4. The process according to claim 1, wherein the active material comprises calcium salt.

5. The process according to claim 1, wherein the supporting material is selected from the group consisting of waxes, polyethylene waxes, polypropylene waxes, triglycendes, metal soaps, and co-polymers or a combination of any of these.

6. The process according to claim 1, wherein the supporting material is sensitive to heat and has a melting point or a glass transition point of between 60-180° C.

7. The process according to claim 1, wherein the supporting material further comprises dispersed finely divided particles of either citric acid, per acetic acid, hydrochloric acid, phosphoric acid, or combinations thereof.

8. The process according to claim 1, wherein the acid of the active material comprises at least one citric acid, per acetic acid, hydrochloric acid and phosphoric acid.

Description

DETAILED DESCRIPTION OF THE INVENTION

(1) The surface-treatment composition of the present invention comprises particles that comprise high concentrations of active materials, which active materials are released from the particles in a controlled manner after the composition has been applied on the surface of a web. Use of such particles in the composition decreases rheology and viscosity problems that are connected with prior art compositions comprising as high concentrations of the active materials as the inventive composition. Consequently, higher concentrations of the active materials may be used without causing rheology or viscosity problems.

(2) By the expression “release . . . from the particles” as used herein means that the active material is transformed from a state wherein it is held within or in another way being a part of a particle to a state wherein the active material is not a part of a particle form, but in contact with the surface of the web. Thus, the active material might be released from the particle as a separate material, or it might be released from the particle in a bonded form, e.g. bonded or in another way attached to the supporting or binding material.

(3) The invention is especially advantageous when dosing salt of multivalent ions to sizing composition, especially to anionically charged sizing composition, in order to enhance the inkjet printability of a paper or board.

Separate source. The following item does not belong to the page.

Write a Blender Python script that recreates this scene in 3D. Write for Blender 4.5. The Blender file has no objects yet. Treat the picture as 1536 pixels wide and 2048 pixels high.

Said salts may e.g. be calcium chloride, aluminum chloride, magnesium chloride, magnesium bromide, calcium bromide, barium chloride, calcium nitrate, magnesium nitrate, barium nitrate, calcium acetate, magnesium acetate or barium acetate. Said anionic sizing composition may e.g. comprise anionic rosin soap sizing agents, anionic polymeric styrene maleic anhydride sizing agents or polyaluminium chloride.

(4) The particles of the invention can be of a shell/core construction, with the active material being encapsulated as a core within a shell of a supporting material. Such particles can be manufactured using e.g. an emulsion polymerization method.

(5) Alternatively, the particles may be of a composite construction, comprising a mixture of the active material and the supporting material. For example, instead of forming as shell/core structure, the particles may be a composite of a calcium stearate and calcium chloride. Such a particle may comprise calcium to an amount of 50 weight % or more. A calcium stearate/calcium chloride particle may be formed by mixing calcium stearate with calcium chloride, in a batch process. The formed particles are thereafter stabilized by use of e.g. starch and surfactants.

(6) The particles may also be formed by e.g. dry blending calcium stearate and calcium chloride whereupon the mixture is milled and finally fractionated. The particles can then be stabilized in solution by using the said stabilizing system.

(7) The composite materials can also be created using a spinning method, such as wet spinning, electrospinning or electrospraying. In such a method, a water soluble wax is, e.g., blended with calcium chloride and then spun. The temperature of the solution should preferably be above the melting point of the supporting or binding material, e.g. wax, in order to ensure solubility and blendability with the added components. The materials can be spun or sprayed (particulates) directly onto a substrate or indirect onto another collector plate, or alternatively, into a solution.